Showing that it's also O(n / log n), and thus Θ(n / log n), seems a bit trickier. Basically, my argument is that, for sufficiently large n, incrementing the counter j from exp(k) up to exp(k+1) takes on the order of C × exp(k) / k iterations (for a constant C ≈ (1 − exp(−1)) / 5, if I'm not mistaken). Letting h = ceil(log(n)), incrementing the counter from 1 to n thus takes at most

        T = C × ( exp(h) / h + exp(h−1) / (h−1) + exp(h−2) / (h−2) + … + exp(1) / 1 )

iterations.
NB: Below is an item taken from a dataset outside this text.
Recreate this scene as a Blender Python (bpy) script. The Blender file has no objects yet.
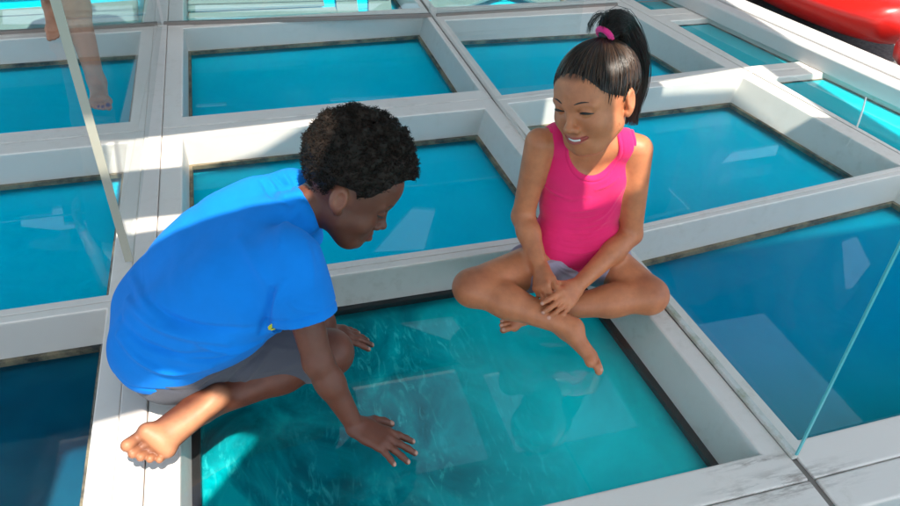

For large n (and thus h), the leading exp(h) / h term should dominate the rest, such that TC2 × exp(h) / h for some constant C2, and thus the loop should run in O(exp(h) / h) = O(n / log n) time.

That said, I admit that this is just a proof sketch, and there might be gaps or errors in my argument. In particular, I have not actually determined an upper bound for the constant(?) C2. (C2 = C × h would obviously satisfy the inequality, but would only yield an O(n) upper bound on the runtime; C2 = C / (1 − exp(−1)) would give the desired bound, but is obviously too low.) Thus, I cannot completely rule out the possibility that the actual time complexity might be (very slightly) higher.